Both White and Meikle played at the outer limits of their capabilities for large parts of the game, unsettling and harassing the crowd and bookies’ favourite, but this is something he is gradually becoming used to.

And so came the push, the inevitable ascendancy, the reversion to type. There was no record-breaking final set here, just enough to win by a distance, at a canter. 12 more 180s takes him to 22 for the tournament so far, the most of any player.

Littler has long been stuck playing two opponents – both the player beside him and the expectation hanging over him – but the latter is becoming increasingly relentless and unforgiving.

What started as a collective dream, a vague concept of expanding what could be possible in darts, has become a grinding reality where only perpetual perfection will do. One poor visit or one poor leg and the prodigy is raising an eyebrow to the crowd, huffing and puffing, perplexed as to how this could possibly happen.

This was Littler’s first match in his last 15 in which he averaged less than 100, and the slow start triggered a false sense of disaster, an unnerving and unnecessary wave of doubt. What many players consider the pinnacle of performance has become his benchmark, with his 140.91 final set against Ryan Meikle pushing the theoretical ceiling even further. Winning 10 titles and over £1.1m in your first professional year will do that.

This is, of course, a natural consequence of his brilliance – and testament to it – but it’s something he clearly has not yet made peace with. He always wants to be better, never ok just to be ok. This is stage on which every match last year – bar the final – appeared almost effortless.

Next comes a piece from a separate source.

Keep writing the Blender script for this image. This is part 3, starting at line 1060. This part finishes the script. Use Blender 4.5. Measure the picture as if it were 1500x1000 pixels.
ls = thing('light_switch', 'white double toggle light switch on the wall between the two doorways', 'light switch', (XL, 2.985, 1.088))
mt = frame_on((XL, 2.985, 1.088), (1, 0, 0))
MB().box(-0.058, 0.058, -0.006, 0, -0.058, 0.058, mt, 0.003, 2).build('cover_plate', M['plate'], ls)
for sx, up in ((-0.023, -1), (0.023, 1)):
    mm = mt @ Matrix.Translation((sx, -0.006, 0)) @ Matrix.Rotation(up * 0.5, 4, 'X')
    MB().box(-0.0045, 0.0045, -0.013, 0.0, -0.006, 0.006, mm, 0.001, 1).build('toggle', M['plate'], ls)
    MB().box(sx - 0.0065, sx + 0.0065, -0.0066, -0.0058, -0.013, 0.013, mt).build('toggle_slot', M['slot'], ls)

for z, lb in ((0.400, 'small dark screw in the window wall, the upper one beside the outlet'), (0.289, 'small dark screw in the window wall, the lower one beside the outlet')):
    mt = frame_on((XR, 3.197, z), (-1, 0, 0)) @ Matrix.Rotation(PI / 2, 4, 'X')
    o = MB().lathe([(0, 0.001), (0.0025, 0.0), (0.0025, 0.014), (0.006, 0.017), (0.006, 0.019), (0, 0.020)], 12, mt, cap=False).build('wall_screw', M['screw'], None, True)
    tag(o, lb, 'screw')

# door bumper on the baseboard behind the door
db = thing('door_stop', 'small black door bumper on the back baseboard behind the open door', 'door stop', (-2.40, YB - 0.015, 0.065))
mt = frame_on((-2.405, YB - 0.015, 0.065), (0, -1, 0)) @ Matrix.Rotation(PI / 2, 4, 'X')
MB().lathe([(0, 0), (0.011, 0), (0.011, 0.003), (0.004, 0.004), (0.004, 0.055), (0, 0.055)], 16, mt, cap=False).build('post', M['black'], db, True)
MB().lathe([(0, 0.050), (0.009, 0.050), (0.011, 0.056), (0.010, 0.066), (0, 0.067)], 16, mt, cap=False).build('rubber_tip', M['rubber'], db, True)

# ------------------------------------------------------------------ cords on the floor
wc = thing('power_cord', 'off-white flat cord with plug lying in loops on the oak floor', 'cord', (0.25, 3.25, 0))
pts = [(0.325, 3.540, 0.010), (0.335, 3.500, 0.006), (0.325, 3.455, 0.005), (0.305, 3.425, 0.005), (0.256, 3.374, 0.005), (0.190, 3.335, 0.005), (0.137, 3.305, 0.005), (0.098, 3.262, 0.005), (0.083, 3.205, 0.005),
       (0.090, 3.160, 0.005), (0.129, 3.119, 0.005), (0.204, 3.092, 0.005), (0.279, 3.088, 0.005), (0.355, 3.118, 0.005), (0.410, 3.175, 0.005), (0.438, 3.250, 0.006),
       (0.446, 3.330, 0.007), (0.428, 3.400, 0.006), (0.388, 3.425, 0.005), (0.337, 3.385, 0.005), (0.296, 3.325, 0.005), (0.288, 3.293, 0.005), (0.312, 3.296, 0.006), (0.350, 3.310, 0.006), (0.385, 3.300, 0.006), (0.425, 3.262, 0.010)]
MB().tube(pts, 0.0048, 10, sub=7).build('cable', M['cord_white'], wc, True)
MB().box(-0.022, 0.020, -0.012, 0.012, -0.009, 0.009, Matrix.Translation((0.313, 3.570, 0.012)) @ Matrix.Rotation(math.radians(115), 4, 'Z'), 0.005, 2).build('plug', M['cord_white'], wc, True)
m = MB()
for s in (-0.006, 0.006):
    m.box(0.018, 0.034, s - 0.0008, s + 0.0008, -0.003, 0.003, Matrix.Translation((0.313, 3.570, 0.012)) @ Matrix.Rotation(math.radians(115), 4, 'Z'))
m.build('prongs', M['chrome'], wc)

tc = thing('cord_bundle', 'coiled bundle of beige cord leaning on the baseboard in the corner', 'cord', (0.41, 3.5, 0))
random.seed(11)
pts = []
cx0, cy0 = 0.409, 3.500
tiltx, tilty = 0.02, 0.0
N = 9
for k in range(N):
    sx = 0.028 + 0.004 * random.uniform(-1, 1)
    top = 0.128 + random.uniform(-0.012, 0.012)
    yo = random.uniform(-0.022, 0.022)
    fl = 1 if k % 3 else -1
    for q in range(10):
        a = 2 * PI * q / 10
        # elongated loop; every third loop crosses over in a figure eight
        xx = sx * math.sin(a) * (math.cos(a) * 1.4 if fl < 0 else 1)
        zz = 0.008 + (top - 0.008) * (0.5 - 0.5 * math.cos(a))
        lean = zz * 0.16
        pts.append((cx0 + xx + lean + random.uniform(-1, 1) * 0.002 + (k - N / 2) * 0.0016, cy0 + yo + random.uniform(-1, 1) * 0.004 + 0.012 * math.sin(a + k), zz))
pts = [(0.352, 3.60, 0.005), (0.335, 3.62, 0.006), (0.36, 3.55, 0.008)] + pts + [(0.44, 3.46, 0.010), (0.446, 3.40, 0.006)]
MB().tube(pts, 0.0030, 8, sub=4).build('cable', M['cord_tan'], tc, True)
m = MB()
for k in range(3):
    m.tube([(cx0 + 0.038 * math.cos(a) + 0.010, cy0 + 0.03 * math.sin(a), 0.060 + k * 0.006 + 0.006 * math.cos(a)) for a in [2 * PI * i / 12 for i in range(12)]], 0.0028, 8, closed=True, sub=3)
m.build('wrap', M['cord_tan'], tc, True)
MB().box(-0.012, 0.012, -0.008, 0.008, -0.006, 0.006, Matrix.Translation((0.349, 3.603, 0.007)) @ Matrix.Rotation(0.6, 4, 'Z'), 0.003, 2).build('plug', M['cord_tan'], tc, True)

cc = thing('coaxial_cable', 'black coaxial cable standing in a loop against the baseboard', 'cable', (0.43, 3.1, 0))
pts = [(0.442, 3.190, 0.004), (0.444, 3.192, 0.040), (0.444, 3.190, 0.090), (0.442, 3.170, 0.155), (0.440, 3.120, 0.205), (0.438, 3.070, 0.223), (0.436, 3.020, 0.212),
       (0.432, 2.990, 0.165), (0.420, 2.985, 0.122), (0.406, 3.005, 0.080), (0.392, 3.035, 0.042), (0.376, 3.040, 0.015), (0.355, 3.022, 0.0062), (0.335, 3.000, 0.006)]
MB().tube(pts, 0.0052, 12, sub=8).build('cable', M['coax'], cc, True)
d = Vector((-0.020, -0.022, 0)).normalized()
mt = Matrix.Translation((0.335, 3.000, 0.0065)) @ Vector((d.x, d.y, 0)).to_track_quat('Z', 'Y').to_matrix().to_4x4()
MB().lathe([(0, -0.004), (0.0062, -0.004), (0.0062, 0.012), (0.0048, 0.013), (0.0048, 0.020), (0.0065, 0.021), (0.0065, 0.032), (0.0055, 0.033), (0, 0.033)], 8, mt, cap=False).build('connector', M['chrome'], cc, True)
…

Under the heightened scrutiny of the recent weeks, his performances increasingly feel like hard work, shorn of some of their fun and shine.

“It’s good for myself to show that I can be ruthless,” he said post-match of his snarling and fist-pumping.

“I am not a nice person at times on the board. I don’t think anyone else is. But it’s always good to have that a bit of aggression.”

Every Littler match is now an absurd showpiece, provided prime-time billing and prime-time audiences for what will often be run-of-the-mill events. This would have been utterly unremarkable were Littler not involved, instead it will undoubtedly be the most-watched game of the round.

The world watches because they know what could happen, that magic is on the cards and mischief afoot. When it never arrives, when this just becomes another day, there’s a palpable sense of disappointment. He feels this just as keenly, with one match left in 2024 to hit a record fifth nine-darter, ever desperate to entertain.

Even Littler’s next opponent, Ryan Joyce – who is only outside the world’s top 32 on account of a fear of flying so petrifying it keeps him away from lucrative European Tour events – said the boy king could win their game without being at his best.

And there’s every chance he will do so, even if Joyce will further discomfit him and take some of the opportunities White placed the wrong side of the wire.

But this all feels very serious, in a way it never has before with Littler. His second-round tears were just another sign this matters to an extent it never has before.

Part of this is the expectation he will lift the Sid Waddell Trophy, perhaps just as much that he will do so in constant style, without dropping a set, hitting more 180s than ever before, with the odd nine-darter. We only remember the true highlights of the past year, flattened by nostalgia into an “all hits, all the time” reel which doesn’t remotely reflect reality.

The sooner both he and the crowd realise this is not so much unrealistic as impossible, the freer and better he will perform. Making peace with his astonishing past – and the possibility of both failure and occasional mediocrity – is the key to an even more extraordinary future.